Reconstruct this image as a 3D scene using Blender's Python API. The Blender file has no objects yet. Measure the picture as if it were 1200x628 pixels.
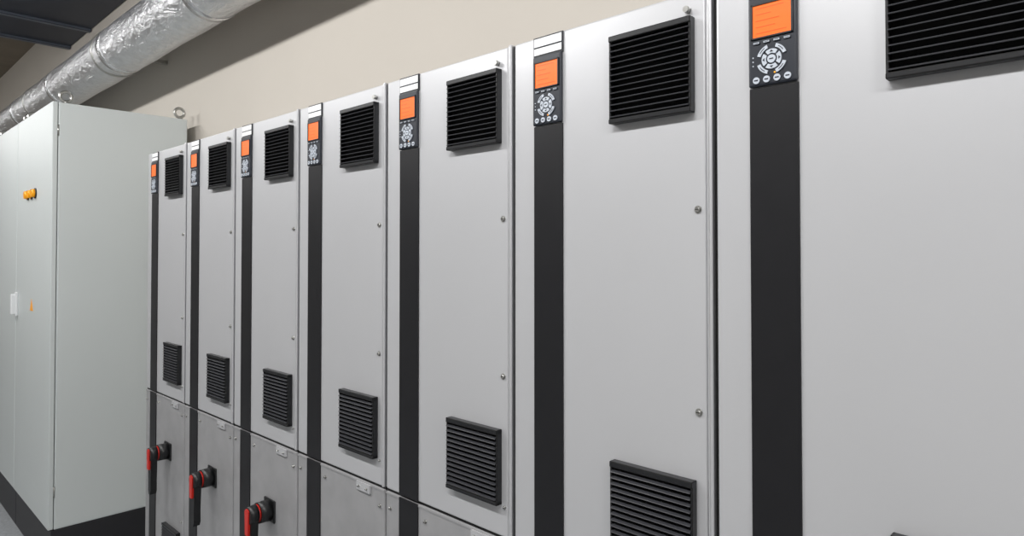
import bpy, bmesh, math, random
from mathutils import Vector, Matrix
random.seed(3)
scene = bpy.context.scene
COL = scene.collection
try:
    scene.view_settings.view_transform = 'Standard'
    scene.view_settings.look = 'None'
except Exception as e:
    print(e)

# ------------------------------------------------------------ materials
def srgb(r, g, b):
    def f(c):
        c /= 255.0
        return c/12.92 if c <= 0.04045 else ((c+0.055)/1.055)**2.4
    return (f(r), f(g), f(b), 1)

def mat(name, col, rough=0.5, metal=0.0, var=0.0, vscale=5.0, bump=0.0, bscale=300.0, emis=None, estr=0.0,
        stretch=(1, 1, 1), spec=0.5, col2=None, bdist=0.001):
    m = bpy.data.materials.new(name); m.use_nodes = True
    nt = m.node_tree; N = nt.nodes; L = nt.links
    b = N['Principled BSDF']
    b.inputs['Base Color'].default_value = col
    b.inputs['Roughness'].default_value = rough
    b.inputs['Metallic'].default_value = metal
    b.inputs['Specular IOR Level'].default_value = spec
    tc = N.new('ShaderNodeTexCoord'); mp = N.new('ShaderNodeMapping')
    mp.inputs['Scale'].default_value = stretch
    L.new(tc.outputs['Object'], mp.inputs['Vector'])
    if var > 0:
        n = N.new('ShaderNodeTexNoise'); n.inputs['Scale'].default_value = vscale
        n.inputs['Detail'].default_value = 6
        L.new(mp.outputs[0], n.inputs['Vector'])
        r = N.new('ShaderNodeValToRGB')
        r.color_ramp.elements[0].position = 0.3; r.color_ramp.elements[1].position = 0.7
        c2 = col2 if col2 else tuple(c*(1-var) for c in col[:3])+(1,)
        r.color_ramp.elements[0].color = c2
        r.color_ramp.elements[1].color = col
        L.new(n.outputs['Fac'], r.inputs[0]); L.new(r.outputs[0], b.inputs['Base Color'])
    if bump > 0:
        n2 = N.new('ShaderNodeTexNoise'); n2.inputs['Scale'].default_value = bscale
        n2.inputs['Detail'].default_value = 4
        L.new(mp.outputs[0], n2.inputs['Vector'])
        bp = N.new('ShaderNodeBump'); bp.inputs['Strength'].default_value = bump
        bp.inputs['Distance'].default_value = bdist
        L.new(n2.outputs['Fac'], bp.inputs['Height']); L.new(bp.outputs[0], b.inputs['Normal'])
    if emis:
        b.inputs['Emission Color'].default_value = emis
        b.inputs['Emission Strength'].default_value = estr
    return m

M_PANEL = mat('powder_coat_light_grey', srgb(194, 195, 198), 0.35, 0.25, var=0.03, vscale=3, bump=0.05, bscale=500)
M_LOWER = mat('powder_coat_lower_grey', srgb(172, 172, 174), 0.42, 0.25, var=0.16, vscale=14, bump=0.1, bscale=300)
M_BODY = mat('cabinet_body_grey', srgb(120, 121, 124), 0.5, 0.2, var=0.05)
M_STRIPE = mat('charcoal_plastic_stripe', srgb(27, 27, 30), 0.4, 0, var=0.12, vscale=30, bump=0.06, bscale=700, spec=0.35)
M_BLACK = mat('black_plastic', srgb(20, 21, 23), 0.42, 0, var=0.1, vscale=40)
M_SLAT = mat('vent_frame_black_plastic', srgb(27, 28, 31), 0.33, 0, var=0.1, vscale=40)
M_SLAT2 = mat('louver_blade_plastic', srgb(60, 61, 65), 0.3, 0, var=0.1, vscale=40)
M_HOLE = mat('louver_shadow_black', srgb(7, 7, 8), 0.8)
M_LCP = mat('keypad_navy_black', srgb(27, 32, 42), 0.4, 0, var=0.05)
M_BTN = mat('keypad_button_grey', srgb(185, 192, 202), 0.45, 0, var=0.03)
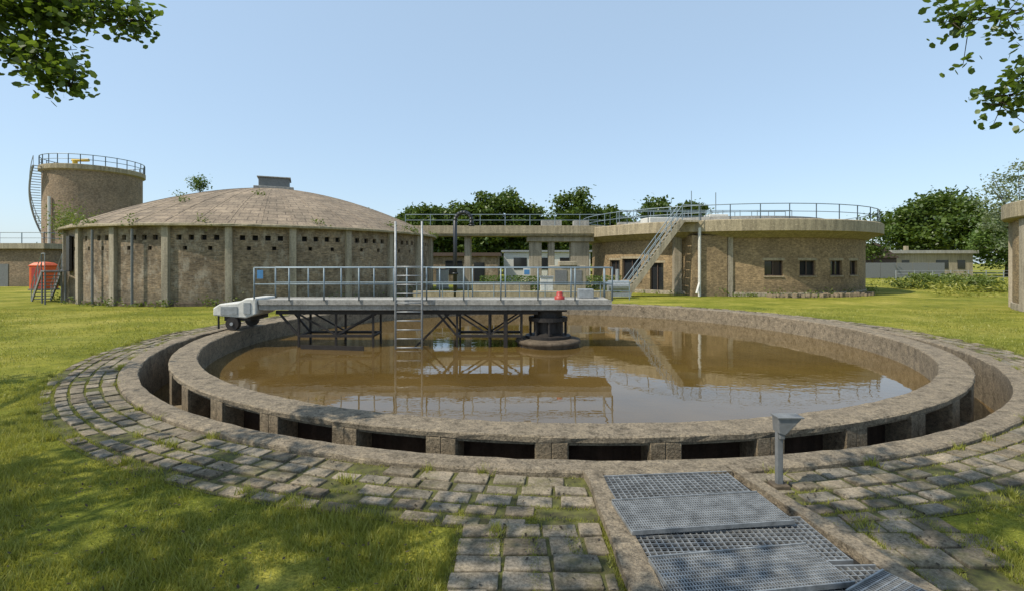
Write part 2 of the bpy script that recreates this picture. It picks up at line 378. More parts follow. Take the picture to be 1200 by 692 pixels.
def grating(cx,cy,w,l,rot,z,sp,cs,name,th=.006,tilt=0):
    mb=MB(); ca,sa=math.cos(rot),math.sin(rot)
    T=lambda x,y,zz=0:(cx+x*ca-y*sa,cy+x*sa+y*ca,z+zz+tilt*y)
    n=int(w/sp)
    for i in range(n+1):
        x=-w/2+w*i/n; mb.beam(T(x,-l/2),T(x,l/2),th,.03)
    m=int(l/cs)
    for i in range(m+1):
        yy=-l/2+l*i/m; mb.beam(T(-w/2,yy,.008),T(w/2,yy,.008),th*(1.6 if i in(0,m) else 1),.018 if 0<i<m else .034)
    mb.make(name,M['grate'],g)
grating(1.54,4.72,1.34,.52,.09,.062,.05,.05,'grating_far',.008)
grating(1.66,3.80,1.52,.60,.04,.062,.05,.05,'grating_mid',.008)
grating(1.78,3.05,1.66,.8,.03,.062,.05,.05,'grating_near',.008)
grating(1.58,4.17,1.36,.50,.12,.105,.021,.034,'loose_panel',.007,.01)
grating(1.60,3.36,1.22,.44,.14,.107,.021,.034,'loose_panel_front',.007,.01)
grating(2.38,3.10,.45,.3,.5,.115,.025,.04,'loose_panel_small',.007)
# ------------------------------------------------------------------ control post
g=group('control_post')
px,py=2.60,4.82
mb=MB();mb.box(px,py,.35,.06,.05,.68);mb.box(px+.01,py,.6,.05,.1,.2);mb.make('post',M['grey'],g,bevel=.008)
mb=MB();mb.box(px,py,.035,.16,.14,.05);mb.make('foot',M['concd'],g,bevel=.01)
mb=MB();pr=[(-.03,.56),(.03,.54),(.17,.68),(.19,.70),(-.04,.71)]
f=[(px+a,py-.06,z) for a,z in pr];b=[(px+a,py+.06,z) for a,z in pr]
mb.face(f);mb.face(b[::-1])
for i in range(5):
    j=(i+1)%5;mb.face([f[j],f[i],b[i],b[j]])
mb.make('slanted_box',M['grey'],g,bevel=.008)
mb=MB();mb.box(px+.08,py,.713,.25,.15,.012);mb.make('lid',M['grey'],g)
# ------------------------------------------------------------------ scraper bridge
g=group('scraper_bridge')
x0,x1=-7.75,3.05; yf,yb=15.15,16.4; dz=1.05
mb=MB(); mb.bb(x0,x1,yf,yb,dz-.06,dz); mb.make('deck',M['concw'],g)
mb=MB()
for y in (yf+.04,yb-.04): mb.bb(x0,x1,y-.04,y+.04,dz-.28,dz-.062)
for y in (yf-.0,yb-.0): mb.bb(x0,x1,y-.05,y-.002,dz-.12,dz+.03)
mb.bb(x1-.08,x1-.002,yf+.08,yb-.08,dz-.278,dz-.064);mb.bb(x0+.002,x0+.08,yf+.08,yb-.08,dz-.278,dz-.064)
mb.make('edge_girders',M['concw'],g)
mb=MB()
def rail(mb,pts,h=1.0,step=1.3,r=.024,mid=(.5,),pr=None):
    for a,b in zip(pts[:-1],pts[1:]):
        a=Vector(a);b=Vector(b);n=max(1,round((b-a).length/step))
        mb.tube(a+Vector((0,0,h)),b+Vector((0,0,h)),r,n=6)
        for m in mid: mb.tube(a+Vector((0,0,h*m)),b+Vector((0,0,h*m)),r*.8,n=6)
        for i in range(n+1):
            q=a.lerp(b,i/n);mb.tube(q,q+Vector((0,0,h)),pr or r,n=6)
rail(mb,[(x0-.1,yf-.08,dz),(-3.6,yf-.08,dz)],1.0,1.05);rail(mb,[(-2.6,yf-.08,dz),(x1,yf-.08,dz)],1.0,1.13)
rail(mb,[(x0-.1,yb+.03,dz),(x1,yb+.03,dz)],1.0,1.1)
rail(mb,[(x1+.02,yf,dz),(x1+.02,yb,dz)],1.0,1.3)
mb.make('railings',M['rail'],g,True)
mb=MB()
for x in (-3.52,-2.72): mb.tube((x,14.95,-1.1),(x,14.95,3.45),.032,n=8)
for i in range(10): z=-.35+.27*i; mb.tube((-3.52,14.95,z),(-2.72,14.95,z),.019,n=6)
for x in (-3.52,-2.72): mb.tube((x,14.95,dz-.1),(x,yf+.02,dz-.1),.025,n=6)
mb.make('access_ladder',M['galv'],g,True)
mb=MB()
for y in (yf+.18,yb-.18):
    mb.beam((-7.3,y,.68),(.8,y,.68),.08,.12)
    for xa,xb in ((-6.6,-4.3),(-1.7,.3)):
        mb.beam((xa,y,-.05),(xb,y,-.05),.08,.08)
        n=2
        for i in range(n+1):
            x=xa+(xb-xa)*i/n; mb.beam((x,y,.7),(x,y,-.75),.06,.06)
        mb.beam((xa-.6,y,.65),(xa,y,-.05),.05,.06)
        for i in range(n):
            xx=xa+(xb-xa)*i/n;x2=xa+(xb-xa)*(i+1)/n
            mb.beam((xx,y,-.02) if i%2 else (xx,y,.62),(x2,y,.62) if i%2 else (x2,y,-.02),.04,.05)
    mb.beam((-2.0,y,.6),(-3.2,y-.05,-.6),.05,.05)
    mb.beam((-.2,y,.8),(-.2,y,-1.0),.12,.12)
for x in (-6.6,-5.45,-4.3,-1.7,-.7,.3): mb.beam((x,yf+.18,-.05),(x,yb-.18,-.05),.06,.06)
mb.beam((-6.4,15,-.36),(-4.4,14.7,-.36),.04,.18)
for x in (-6,-4,-2,0,2): mb.beam((x,yf+.1,.85),(x,yb-.1,.85),.08,.15)
mb.make('scraper_frames',M['dark'],g)
mb=MB()
pr=[(-9.1,.6),(-9.1,.84),(-8.9,.96),(-8.35,1.0),(-8.1,1.13),(-7.78,1.13),(-7.78,.64),(-8.1,.52)]
f=[(x,15.05,z) for x,z in pr];b=[(x,16.3,z) for x,z in pr];mb.face(f[::-1]);mb.face(b)
for i in range(len(pr)):
    j=(i+1)%len(pr);mb.face([f[i],f[j],b[j],b[i]])
mb.make('carriage_housing',M['white'],g,bevel=.04)
mb=MB()
for y in (15.1,16.2):
    mb.tube((-8.5,y-.08,.36),(-8.5,y+.08,.36),.2,n=20); 
mb.bb(-8.8,-8.0,15.14,16.25,.44,.62); mb.tube((-8.95,15.1,.6),(-8.95,15.1,.2),.03);mb.make('wheels_and_axle',M['dark'],g)
mb=MB();mb.bb(-8.85,-8.35,15.03,15.045,.64,.88);mb.tube((-8.5,15.0,.36),(-8.5,14.98,.36),.05,n=12);mb.bb(-8.15,-7.95,15.02,15.045,.66,1.0);mb.make('housing_panels',M['galv'],g)
mb=MB();mb.rev(BC,[(0,-.16),(.8,-.16),(1.02,-.2),(1.04,-.28),(.98,-.32),(.98,-1.2)],48);mb.make('pedestal_base',M['concd'],g,True)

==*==

_What is required_. Write out exactly the lines between the start of the data and the line with "return (f(r), f(g), f(b), 1)", including both, but none of the pictures.

_Answer to the problem_.
Reconstruct this image as a 3D scene using Blender's Python API. The Blender file has no objects yet. Measure the picture as if it were 1200x628 pixels.
import bpy, bmesh, math, random
from mathutils import Vector, Matrix
random.seed(3)
scene = bpy.context.scene
COL = scene.collection
try:
    scene.view_settings.view_transform = 'Standard'
    scene.view_settings.look = 'None'
except Exception as e:
    print(e)

# ------------------------------------------------------------ materials
def srgb(r, g, b):
    def f(c):
        c /= 255.0
        return c/12.92 if c <= 0.04045 else ((c+0.055)/1.055)**2.4
    return (f(r), f(g), f(b), 1)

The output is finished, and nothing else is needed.